The US Open runner-up had been unhappy when rain fell steadily in the first set, adding to the misery of playing in 10 degrees (50F).

"This is getting a little ridiculous. It's eight degrees. I'm not waiting," said Azarenka, refusing to hang around courtside "sitting like ducks" as the supervisor came out to inspect conditions.

"It's too cold. I live in Florida, I'm used to hot weather."

After just 15 minutes, play was suspended.

However, the Belarusian regained her composure when the match resumed even if she did complete it wearing black leggings and a tracksuit top.

She will face 40-year-old Venus Williams or Anna Karolina Schmiedlova for a place in the last 32.

"I am glad to get it finished so I can watch the others struggle in this weather and rain," said Azarenka.

Later, she told reporters that she agreed with 12-time champion Rafael Nadal's belief that the chilly conditions of playing in the autumn, rather than the tournament's traditional May-June slot, as well as the heavier balls, brought fresh challenges.

"Does it increase the risk of players getting injured?

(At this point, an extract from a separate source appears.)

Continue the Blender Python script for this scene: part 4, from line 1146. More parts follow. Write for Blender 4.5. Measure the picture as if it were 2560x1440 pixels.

Absolutely, I think that it does. But what's going to happen, I don't know. I don't really want to think about it," she said.

"I think after the tournament there should be some real good feedback and explanations and conversations with players, that's for a fact."

Despite her frustrations, Azarenka believes it was the right decision to go-ahead with the French Open four months later than planned in an eerie atmosphere not helped by a daily limit of just 1,000 fans on the site.

"I think it's a complicated question, it really is. I don't know if I've never really played in September in Paris. I've been here in October and I knew that it wasn't the best conditions to play tennis," she said.

"I think that the unfortunate part sometimes with the French Open is that there is no communications with players or the player council, so you kind of just make decision without consulting.

"Do I think it's better that the tournament is cancelled? I wouldn't particularly say so because I do believe that I want to play.

"Also I think lower-ranked players and doubles players have been hit pretty hard financially with the situation, so it's definitely a great opportunity to be able to have the tournament."